L’âge que j’ai dans ma tête

 

« Dans chaque vieux, il y a un jeune, qui se demande ce qui s’est passé. »

Derrière la célèbre boutade de Groucho Marx se cache une réalité psychologique. Peut-être avez-vous parfois ce sentiment, en vous regardant dans le miroir le matin : l’inconfort étrange de découvrir que votre visage semble plus âgé que votre esprit ?

Rassurez-vous, tout le monde éprouve cela !

Nous nous sentons toujours bien plus jeune que notre état civil, ou que notre apparence physique. D’où notre surprise les premières fois où on nous donne du « madame » ou du « monsieur », les premières fois où on nous cède une place assise dans le bus, les premières fois où on réalise qu’on est la personne la plus âgée dans une soirée…

À ce jour, plus de 300 travaux scientifiques ont confirmé ce « subjective-rejuvenation-effect ». Et une récente étude vient de le chiffrer à environ 10-12 ans : de nos jours, une personne âgée de 60 ans a le sentiment de n’en avoir que 50. Et donc, tend à vivre selon cet âge subjectif, à s’habiller, se comporter, raisonner, aimer comme quelqu’un de 50 ans et non de 60.

Les mêmes études concluent que cet effet est majoritairement bénéfique : se sentir plus jeune que son âge nous fait du bien, sur le plan émotionnel (on se sent plus heureux), psychologique (on garde des envies et des projets), comportemental (on reste plus actif). C’est aussi bon pour notre santé (on reste énergique, sociable, curieux).

Bien sûr cela ne doit pas nous conduire au déni d’âge : s’habiller à 60 ans comme les personnes de 20 ans peut être légèrement ridicule, tout comme il peut être risqué de s’adonner à des sports extrêmes avec un corps devenu moins robuste.
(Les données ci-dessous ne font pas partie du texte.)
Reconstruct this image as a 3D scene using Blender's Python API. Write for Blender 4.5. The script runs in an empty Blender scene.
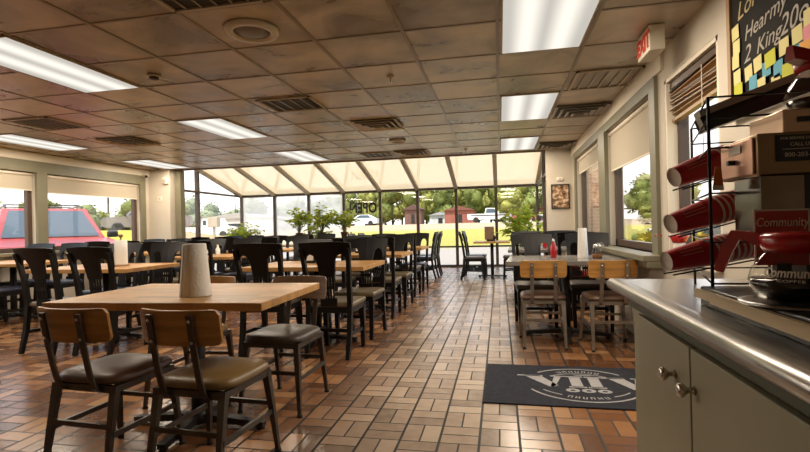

Comment expliquer cette tendance universelle ?

Pour certains chercheurs, ce serait un mécanisme inconscient pour protéger l’estime de soi : garder les qualités reconnues à la jeunesse (beauté, charme, énergie) sans forcément d’ailleurs renoncer à celles de la vieillesse (bienveillance, expérience, recul).

Mais il y a aussi une évidence : quand on regarde les photos de nos grands-parents au même âge que nous, ils nous semblent plus vieux, leurs visages et leurs corps sont plus éprouvés par la vie, leurs vêtements sont sombres et sobres.

On sait que nous arrivons aujourd’hui au seuil de la vieillesse, vers 60 ans, en bien meilleure forme, car nos conditions de vie sont bien meilleures elles aussi : système de santé, confort au quotidien, protection par rapport aux tâches pénibles… Nous nous sentons plus jeunes aussi parce que nos corps et nos visages le sont, réellement !

Et peut-être aussi nos esprits : notre époque nous permet de recommencer nos vies en cas de deuil ou de divorce, d’aspirer à la sexualité ou à l’amour, là où autrefois la plupart tiraient dès 50 ans un trait sur leurs aspirations personnelles et s’effaçaient au profit des plus jeunes.

Bon, nous sommes donc des veinard-e-s ! Mais pas la peine non plus d’en rajouter !

Souvenons-nous pour cela de ce qu’écrivait le malicieux Jules Renard : « La vieillesse, c’est quand on commence à dire : ” Jamais je ne me suis senti aussi jeune ” »

 

Illustration : une scène d’enfance (Carnation, Lily, Lily, Rose, par John Singer Sargent. Tate Gallery).

PS : cette chronique a été publiée à l’origine dans Psychologies Magazine en janvier 2024.

Références :

  • Wettstein M et coll. Younger Than Ever? Subjective Age Is Becoming Younger and Remains More Stable in Middle-Age and Older Adults Today. Psychological Science 2023.
  • Pinquart M et coll. Subjective age from childhood to advanced old age : A meta-analysis. Psychology and Aging 2021.